There are moments in the working year when the pace of activity begins to settle, and patterns become easier to notice. For HR leaders, this is often when there is enough space to step back and observe how work is actually being experienced across teams - beyond policy, intention, or organisational messaging. It is also when questions around fairness and psychological safety become more visible.
In many organisations, women continue to experience the workplace through a different lens, shaped by expectations, invisible contributions, and subtle dynamics that influence how safe it feels to participate fully. When these experiences remain unnoticed, they often become part of the background of everyday work. When they are acknowledged, they provide valuable insight into how organisational systems, culture, and leadership behaviours are shaping the workplace in practice.
Across many organisations, women take on work that sits outside formal responsibilities. This can include managing emotional dynamics in meetings, stabilising situations during periods of change, and becoming an informal point of support when uncertainty rises.
These contributions help teams function smoothly, yet they are rarely reflected in workload planning, performance reviews, or progression discussions.
Alongside this sits a constant attentiveness to perception. Decisions about when to speak, how to express disagreement, or how confidence will be received play out daily. These judgements are not always conscious, but they influence how safe it feels to contribute fully.
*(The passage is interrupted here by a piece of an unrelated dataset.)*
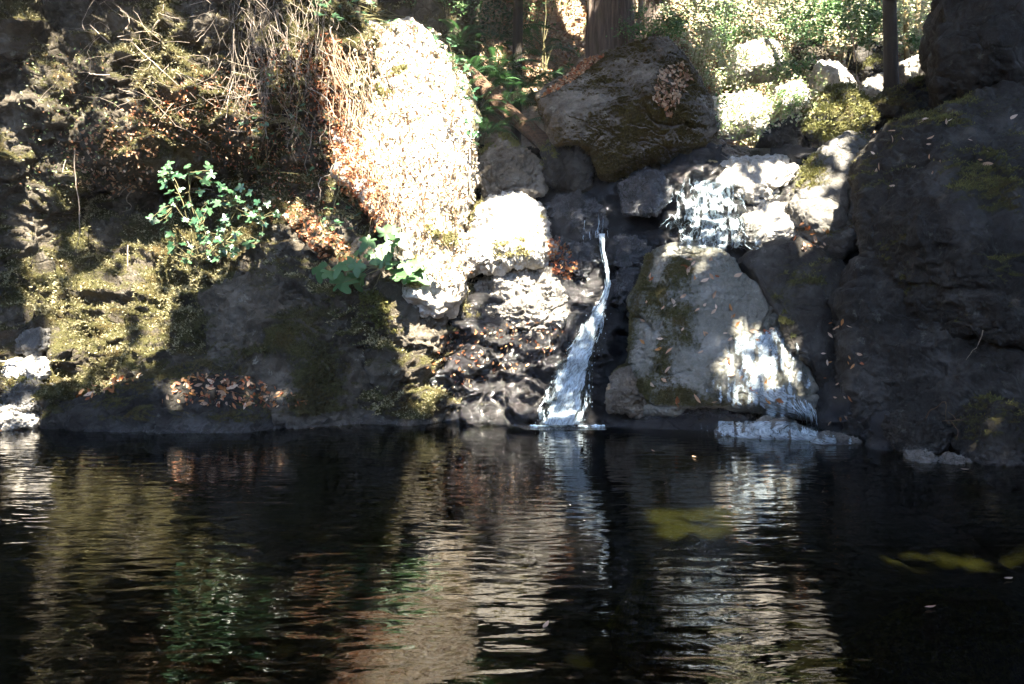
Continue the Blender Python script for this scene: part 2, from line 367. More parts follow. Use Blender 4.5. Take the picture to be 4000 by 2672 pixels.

Because this effort blends into the flow of work, it often disappears from view. Over time, that invisibility affects energy, confidence, and how sustainable work feels.
From an HR perspective, imbalance tends to build gradually. It rarely stems from a single decision. Instead, it develops through systems that reward particular behaviours without explicitly intending to exclude others.
Progression pathways often place value on visibility and constant availability. Feedback can lean towards subjective descriptors rather than observable contribution. Psychological safety may be articulated clearly, while informal norms still shape whose voices carry influence.
This point in the year offers breathing room to notice these dynamics without the pressure to act immediately. Observing where expectations consistently fall unevenly helps reveal how fairness is being experienced in practice, rather than simply in policy.
For HR leaders, this is where attention becomes important. Looking beyond formal processes and listening to how people describe their work often reveals patterns that data alone may not fully capture.
Many women navigate work while carrying additional emotional and cognitive considerations. Identity continues throughout the working day. Safety, caregiving responsibilities, and behavioural expectations sit alongside deadlines and objectives.
When these experiences remain unspoken, they are often internalised. People adapt quietly, managing the strain themselves.
When they are acknowledged, they become shared realities rather than private burdens. That shift alters how teams relate to one another and reduces the background tension that can accumulate unnoticed. Work begins to feel steadier when people are not required to constantly adjust themselves to fit unspoken expectations.
This time of the year does not need to be marked by a campaign to have impact. Its value lies in careful observation.
Listening to how people describe their work, noticing patterns in language, and examining how readiness or potential is discussed can surface insights that one-off conversations rarely capture. These patterns tend to repeat, which is why they matter.
When HR data, wellbeing insight, and people processes are connected, it becomes easier to understand how organisational systems influence everyday experience.
Plumm supports this by bringing these elements together in one place, helping HR teams see how work is landing across the organisation without requiring individuals to explain or justify how they feel.
Fairness is shaped through repetition. Through the language that becomes normal. Through pressure that remains unnamed. Through behaviours that are consistently rewarded.
This moment in the year offers a natural pause to notice these patterns while there is still time to respond thoughtfully. What organisations choose to carry forward from that awareness influences how supported teams feel long after this phase has passed.